Florida: Former Florida gubernatorial candidate Andrew Gillum was indicted on federal charges relating to his failed 2018 bid against Governor Ron DeSantis. The 21-count indictment alleges Gillum illegally solicited campaign contributions between 2016 and 2019 and promised political favors, among other things in return for the financial support. Sharon Lettman-Hicks, Gillum’s adviser, also faces federal charges, including allegations that some political contributions were funneled to P&P Communications, a separate company she operates, instead of going to Gillum’s campaign. Both Gillum and Lettman-Hicks pleaded not guilty to all charges. (Matt Dixon and Arek Sarkissian, POLITICO)


Elections & Voting

New York: A New York judge struck down a New York City law allowing noncitizens to vote in municipal elections starting in 2023, ruling the law violates the state’s constitution. The judge said the New York City Council exceeded the authority granted to it by the state’s constitution, noting New York’s constitution and election law explicitly mention “citizens” that meet the age and residency requirements are entitled to register and vote.
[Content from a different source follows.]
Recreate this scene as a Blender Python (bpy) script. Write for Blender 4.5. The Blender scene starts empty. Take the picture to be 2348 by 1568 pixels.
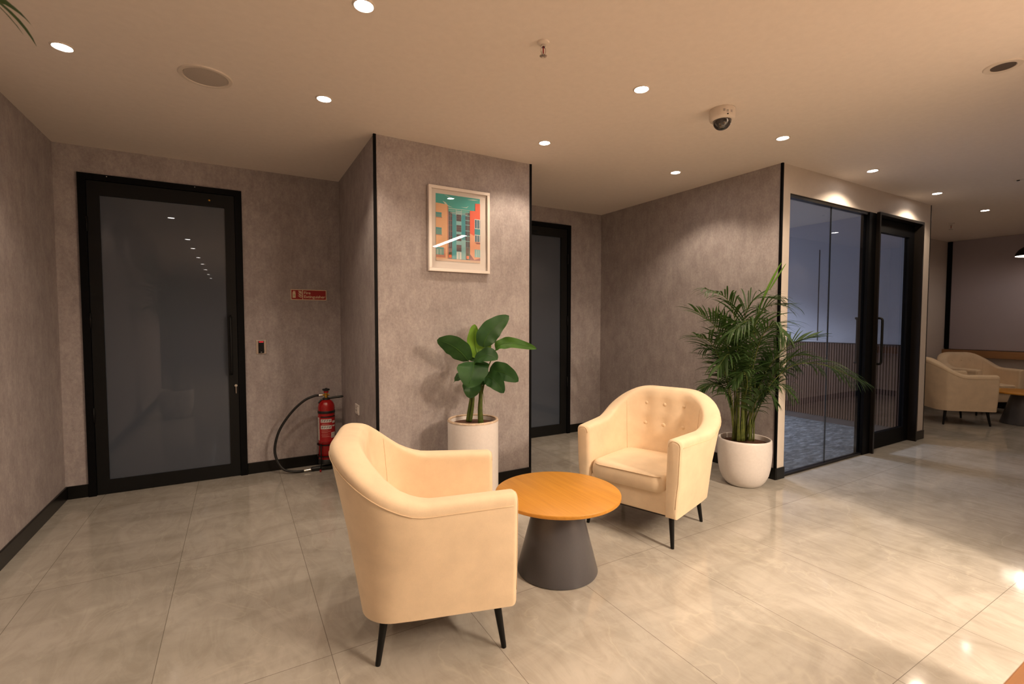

Now, the more than 800,000 permanent legal residents and green card holders who became eligible to vote in local elections back when the law went into effect are no longer eligible. (Julia Shapero, Axios)

DISCLAIMER: Because of the generality of this update, the information provided herein may not be applicable in all situations and should not be acted upon without specific legal advice based on particular situations.